A journal is one of those things that you might not feel like doing at the moment but wish you would have done after the fact. 

It’s kind of like the old saying about how nobody likes to write, but everybody likes to have written.

If you don’t take the time to do it, then you’re missing out on years of first-hand field notes that could lead to even more success in the future.

“I’ve kept hunting records for most of my life,” said Dennis Tietje, who primarily hunts in Beauregard Parish. “I can tell you every single deer I’ve killed, what gun I killed it with, what time I killed it… all kinds of little tidbits of information.”

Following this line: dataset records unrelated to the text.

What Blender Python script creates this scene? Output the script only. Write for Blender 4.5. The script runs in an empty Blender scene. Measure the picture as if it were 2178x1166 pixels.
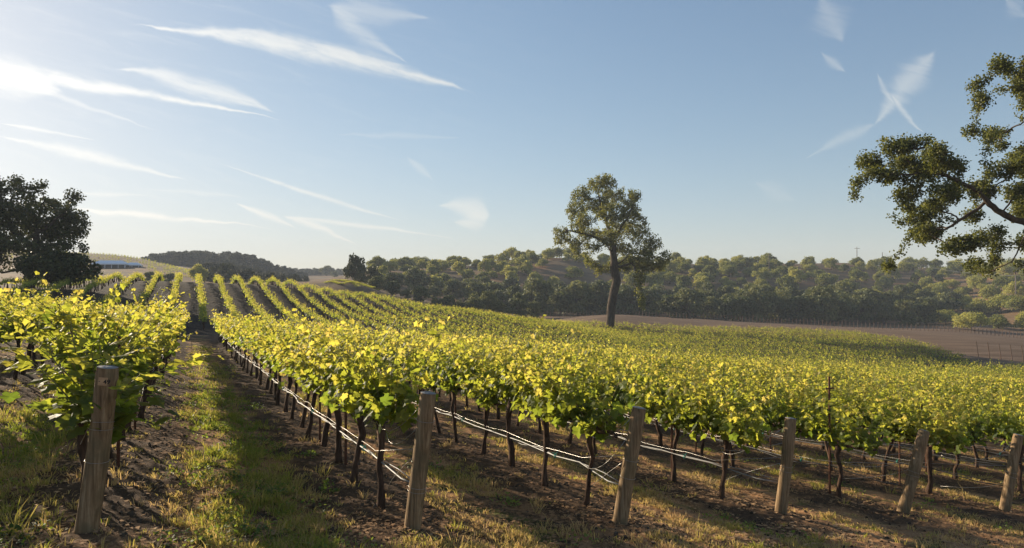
import bpy, math, random
import numpy as np
from mathutils import Vector, Matrix

scene = bpy.context.scene
COL = scene.collection
R = math.radians

# ------------------------------------------------------------------ camera, sky, sun, exposure
CAMH = 1.55
cam_data = bpy.data.cameras.new('camera'); cam = bpy.data.objects.new('camera', cam_data); COL.objects.link(cam)
cam_data.sensor_width = 36.0; cam_data.lens = 24.0; cam_data.clip_start = 0.05; cam_data.clip_end = 9000
cam.location = (0, 0, CAMH); cam.rotation_euler = (R(90.67), 0, 0)
scene.camera = cam
scene.render.engine = 'CYCLES'
scene.view_settings.view_transform = 'Standard'; scene.view_settings.look = 'None'
scene.view_settings.gamma = 1.0; scene.view_settings.exposure = 0.95
scene.cycles.max_bounces = 8; scene.cycles.transparent_max_bounces = 8
scene.cycles.diffuse_bounces = 3; scene.cycles.transmission_bounces = 6; scene.cycles.volume_bounces = 0
scene.cycles.sample_clamp_indirect = 6.0
scene.cycles.use_denoising = True

SUN_AZ, SUN_EL = R(-50), R(16.5)
SUN_DIR = Vector((math.sin(SUN_AZ)*math.cos(SUN_EL), math.cos(SUN_AZ)*math.cos(SUN_EL), math.sin(SUN_EL)))
sun_data = bpy.data.lights.new('sun', 'SUN'); sun_data.energy = 5.0; sun_data.angle = R(0.6); sun_data.color = (1.0, 0.85, 0.64)
sun = bpy.data.objects.new('sun', sun_data); COL.objects.link(sun)
sun.rotation_euler = SUN_DIR.to_track_quat('Z', 'Y').to_euler(); sun.location = (-30, 30, 30)

class NT:
    """small helper for wiring nodes"""
    def __init__(s, tree): s.t = tree; s.n = tree.nodes; s.l = tree.links
    def put(s, sock, v):
        if v is None: return
        if isinstance(v, bpy.types.NodeSocket): s.l.new(v, sock)
        elif isinstance(v, (tuple, list)) and sock.type == 'RGBA' and len(v) == 3: sock.default_value = (*v, 1)
        else: sock.default_value = v
    def m(s, op, a, b=None, c=None, clamp=False):
        n = s.n.new('ShaderNodeMath'); n.operation = op; n.use_clamp = clamp
        for i, v in enumerate((a, b, c)): s.put(n.inputs[i], v)
        return n.outputs[0]
    def vm(s, op, a, b=None, out=0):
        n = s.n.new('ShaderNodeVectorMath'); n.operation = op; s.put(n.inputs[0], a); s.put(n.inputs[1], b)
        return n.outputs['Value' if op in ('DOT_PRODUCT', 'LENGTH', 'DISTANCE') else 'Vector']
    def mix(s, f, a, b, mode='MIX'):
        n = s.n.new('ShaderNodeMix'); n.data_type = 'RGBA'; n.blend_type = mode
        s.put(n.inputs[0], f); s.put(n.inputs[6], a); s.put(n.inputs[7], b); return n.outputs[2]
    def noise(s, vec, scale, detail=4, rough=.55, dist=0, col=False):
        n = s.n.new('ShaderNodeTexNoise'); s.put(n.inputs['Vector'], vec)
        for k, v in (('Scale', scale), ('Detail', detail), ('Roughness', rough), ('Distortion', dist)): n.inputs[k].default_value = v
        return n.outputs['Color' if col else 'Fac']
    def step(s, x, a, b, lo=0., hi=1.):
        n = s.n.new('ShaderNodeMapRange'); n.interpolation_type = 'SMOOTHSTEP'
        for k, v in zip(('Value', 'From Min', 'From Max', 'To Min', 'To Max'), (x, a, b, lo, hi)): s.put(n.inputs[k], v)
        return n.outputs[0]
    def ramp(s, x, stops):
        n = s.n.new('ShaderNodeValToRGB'); s.put(n.inputs[0], x); e = n.color_ramp.elements
        while len(e) < len(stops): e.new(.5)
        for k, (p, c) in zip(e, stops): k.position = p; k.color = (*c, 1)
        return n.outputs[0]
    def xyz(s, x, y, z):
        n = s.n.new('ShaderNodeCombineXYZ')
        for i, v in enumerate((x, y, z)): s.put(n.inputs[i], v)
        return n.outputs[0]
    def sep(s, v):
        n = s.n.new('ShaderNodeSeparateXYZ'); s.put(n.inputs[0], v); return n.outputs
    def attr(s, name, out='Fac'):
        n = s.n.new('ShaderNodeAttribute'); n.attribute_name = name; return n.outputs[out]

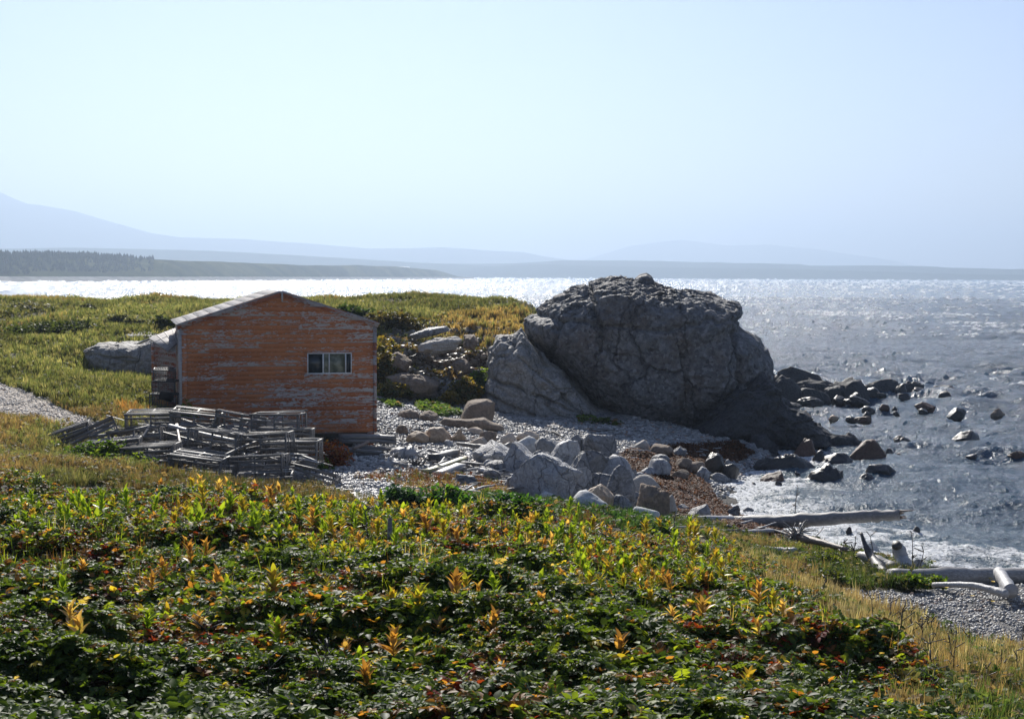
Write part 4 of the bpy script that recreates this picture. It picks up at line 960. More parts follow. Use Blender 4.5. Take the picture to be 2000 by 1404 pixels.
# inner lining with the window opening left free
mb = MB()
for (a, b_, c, e) in ((.02, WX0, 0, He - .1), (WX1, Wd - .02, 0, He - .1), (WX0, WX1, 0, WZ0), (WX0, WX1, WZ1, He - .1)): mb.box(((a + b_) / 2, .04, (c + e) / 2), (b_ - a, .02, e - c))
mb.add([(.02, .035, He - .1), (Wd - .02, .035, He - .1), (Wd / 2, .035, Hr - .1)], [], [[0, 1, 2]])
mb.box((Wd / 2, Dp / 2, .03), (Wd - .1, Dp - .1, .05)); mb.build('floor', drk, shed)
# corner boards, rakes, fascia
for x, w in ((.05, .15), (Wd - .045, .11)):
    mb = MB(); mb.box((x, -.035, He / 2 - .05), (w, .03, He - .02)); mb.box((x + (-.06 if x < 1 else .045), .04, He / 2 - .05), (.03, .13, He - .02)); mb.build('corner_board', trim if x > 1 else paint, shed)
mb = MB(); mb.box((-.06, -.05, He / 2), (.08, .03, He)); mb.build('corner_board', MT['woodpale'], shed)
OV, OVE = .10, .16
def rake(side):
    mb = MB(); sl = (Hr - He) / (Wd / 2)
    xa = -OVE if side < 0 else Wd + OVE - .1
    a = (xa, -OV, He - sl * abs(xa if side < 0 else xa - Wd) - .02); b_ = (Wd / 2, -OV, Hr - .02)
    mb.bar(a, b_, .028, .17); return mb.build('rake_board', trim, shed)
rake(-1); rake(1)
mb = MB(); mb.box((Wd / 2 + .03, -OV - .022, Hr - .13), (.05, .02, .30)); mb.build('ridge_block', MT['woodpale'], shed)
def roof_side(side):
    sl = (Hr - He) / (Wd / 2); mb = MB(); n = 9; L = math.hypot(Wd / 2 + OVE, (Wd / 2 + OVE) * sl)
    ux = np.array([1, 0, sl]) / math.hypot(1, sl); nrm = np.array([-sl, 0, 1]) / math.hypot(1, sl)
    if side > 0: ux = ux * [-1, 1, 1]; nrm = nrm * [-1, 1, 1]
    e = np.array([-OVE, 0, He - OVE * sl]) if side < 0 else np.array([Wd + OVE - .08, 0, He - (OVE - .08) * sl])
    if side > 0: L -= .08
    k = np.random.default_rng(3 + side)
    for i in range(n):
        s0, s1 = L * i / n, L * (i + 1) / n; y = -OV - .02
        while y < Dp + .1:
            y1 = min(y + .95, Dp + .12)
            a, b_ = e + ux * s0, e + ux * (s1 + .02); lift = .03 + k.random() * .004
            q = [a + nrm * (lift + .012), b_ + nrm * lift, b_ + nrm * .004, a + nrm * .004]
            V = [(*(p[:1]), y + .002, p[2]) for p in q] + [(*(p[:1]), y1 - .004, p[2]) for p in q]
            mb.add(V, [[0, 1, 5, 4], [1, 2, 6, 5], [2, 3, 7, 6], [3, 0, 4, 7], [3, 2, 1, 0], [4, 5, 6, 7]]); y = y1
    return mb.build('roof', sh_m, shed)
roof_side(-1); roof_side(1)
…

Tietje has killed over 150 deer, and he can’t help but get excited by going back in time and seeing all the little details about each one.

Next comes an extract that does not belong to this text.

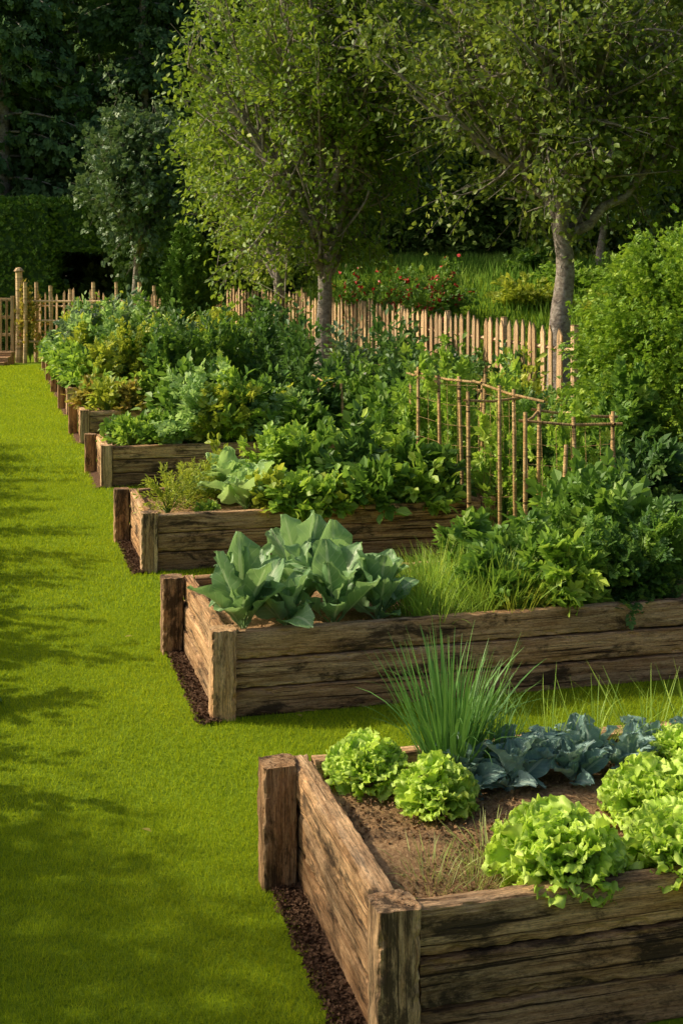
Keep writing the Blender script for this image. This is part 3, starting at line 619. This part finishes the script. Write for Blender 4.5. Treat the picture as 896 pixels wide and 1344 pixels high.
def trellis(name,posts,bars,net):
    e=empty(name); mb=MB()
    for (x,y,h) in posts:
        q=rng.normal(size=2)*.03; tube(mb,[(x,y,0),(x+q[0]*.5,y,h*.5),(x+q[0],y+q[1],h),(x+q[0],y+q[1],h+.001)],[.018,.017,.015,.002],7,rnd=rng.random()*9)
    for p,q in bars: 
        p=np.array(p,float);q=np.array(q,float); dd=nrm(q-p)*.06; tube(mb,[p-dd,(p+q)/2+[0,0,-.02],q+dd],.012,6,rnd=rng.random()*9)
    mb.obj('canes',[M['cane']],parent=e)
    mb=MB()
    for (p,q,h0,h1) in net:
        p=np.array(p);q=np.array(q)
        for s in np.linspace(0,1,7):
            a=p+(q-p)*s; tube(mb,[(a[0],a[1],h0),(a[0]+.01,a[1],(h0+h1)/2),(a[0],a[1],h1)],.0022,3)
        for z in np.linspace(h0,h1,6): tube(mb,[(p[0],p[1],z),((p[0]+q[0])/2,(p[1]+q[1])/2,z-.03),(q[0],q[1],z)],.0022,3)
    mb.obj('string_netting',[M['cane']],parent=e)
trellis('cane_trellis',[(1.37,9.4,1.34),(1.52,9.8,1.36),(2.02,9.4,1.30),(2.12,10.0,1.28),(1.55,9.0,1.15),(1.75,9.4,1.3)],
  [((1.37,9.4,1.27),(2.02,9.4,1.25)),((1.37,9.4,1.27),(1.52,9.8,1.31)),((2.02,9.4,1.25),(2.12,10.0,1.24)),((1.52,9.8,1.31),(2.12,10.,1.24))],[((1.37,9.4),(2.02,9.4),.5,1.25)])
trellis('cane_trellis',[(1.18,11,1.5),(.72,11.9,1.5),(1.3,10.4,1.45),(1.25,11.8,1.4),(.68,12.4,1.45),(1.1,11.4,1.45),(1.05,10.4,1.4),(1.45,10.6,1.4),(.9,11.5,1.45)],
  [((.72,11.9,1.45),(1.18,11,1.43)),((1.18,11,1.43),(1.62,10.4,1.33)),((.72,11.9,1.45),(.68,12.4,1.40)),((.68,12.4,1.40),(1.25,11.8,1.3)),((1.05,10.4,1.33),(1.45,10.6,1.33))],[((.72,11.9),(1.18,11.0),.5,1.4),((1.18,11.0),(1.45,10.6),.5,1.35)])
trellis('cane_trellis',[(-.1,15.5,1.1),(-.35,16.2,1.15),(.05,15,1.1),(-.3,15.2,1.1)],[((-.35,16.2,1.1),(-.1,15.5,1.05))],[])
for x,y,h in [(1.0,11.6,1.6),(.75,12.1,1.55),(1.4,10.9,1.5),(1.75,9.9,1.38),(1.3,11.9,1.5)]: bush('runner_bean',x,y,0,.34,.25,h,24,16,.09,PALM,'light',low=.5)

def meadow():
    mb=MB(); n=30000; x=rng.uniform(-2,14,n); y=rng.uniform(26,47,n); fx=2.95-(y-16.2)/12.8*3.9; k=(x>fx+.4); x,y=x[k],y[k]; n=len(x)
    P=np.stack([x,y,hgt(x,y)],-1); scatter(mb,(BLADE[0]*[.09,1,1],BLADE[1],BLADE[2]),P,rng.normal(size=(n,3))*[.3,.3,0]+[0,0,1],rng.normal(size=(n,3))*[1,1,0],rng.uniform(.2,.5,n),np.clip(.5+.3*np.sin(x*1.3)*np.sin(y*.9)+rng.normal(size=n)*.2,0,1))
    mb.obj('meadow_grass',[M['meadow']],smooth=False)
meadow()
for x,y,r,h in [(.9,31,.9,1.5),(2.0,32,1.,1.5),(1.4,34,1.,1.6),(2.6,35.5,1.1,1.5),(0.2,33,.9,1.6)]:
    bush('red_flowering_rose',x,y,float(hgt(x,y)),r,r,h,60,28,.14,SPRIG,'mid',fl='flower',nf=190,fs=.11,off=.08,var=.3)
for x,y in [(5.5,37),(7,39),(8.,36),(6.5,42)]: bush('meadow_shrub',x,y,float(hgt(x,y)),1.1,1.,.8,60,24,.18,SPRIG,['mid','light','yellow'][int(x)%3],off=.07,var=.3)

# ------------------------------------------------ light, world, camera
sun=np.array([-.78,.14,.60]); sun/=np.linalg.norm(sun)
L=bpy.data.lights.new('sun','SUN'); L.energy=5.0; L.angle=math.radians(.6); L.color=(1,.89,.69)
lo=bpy.data.objects.new('sun',L); COL.objects.link(lo); lo.rotation_euler=Vector(sun).to_track_quat('Z','Y').to_euler(); lo.location=(-10,-5,15)
w=bpy.data.worlds.new('World'); scene.world=w; w.use_nodes=True; nt=w.node_tree; bg=nt.nodes['Background']
sky=nt.nodes.new('ShaderNodeTexSky'); sky.sky_type='NISHITA'; sky.sun_disc=False; sky.sun_elevation=math.asin(sun[2]); sky.sun_rotation=math.atan2(sun[0],sun[1])%(2*math.pi); sky.dust_density=5.0
nt.links.new(sky.outputs[0],bg.inputs[0]); bg.inputs[1].default_value=.145
cam=bpy.data.cameras.new('camera'); co=bpy.data.objects.new('camera',cam); COL.objects.link(co); scene.camera=co
co.location=(0,0,2.3); co.rotation_euler=(math.radians(90),0,0); cam.sensor_fit='VERTICAL'; cam.sensor_height=36; cam.sensor_width=24; cam.lens=44.57; cam.shift_y=-.2247; cam.clip_end=1000; cam.clip_start=.05
scene.view_settings.view_transform='Standard'; scene.view_settings.look='None'; scene.view_settings.exposure=0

He’s killed 90 percent of those deer in a one-hour window during the morning or evening, but a couple specific times really stand out in his journal.

“Five-fifteen in the afternoon is just magic,” he said. “And you would think first light is the same way in the morning, but my records prove that 8:30 is the time to be paying close attention. I’ve killed several 8- and 10-points at 8:30 in the morning.”

Tietje keeps giving deer the opportunity to step out at first light, but they prove to him time and time again that 8:30 is best.

“That doesn’t mean I can sleep in and get to the stand late, though,” he added. “Take the evening for example. If my journal shows more deer moving at 5:30, I don’t want to wait to 5:15 to get to my stand because I’ll bump them on my way in.”

Rather than wait until the last second, Tietje goes by the two-hour rule. Whether he’s hunting morning or evening, he gets in his stand two hours before whatever the magic time is recorded in his journal for the spot he’s hunting.

“I take a lot of Skittles, M&Ms, and Vienna sausages with me to help me pass the time,” he concluded, “It’s way better to be sitting there and quiet. That way the deer will never know you’re there.”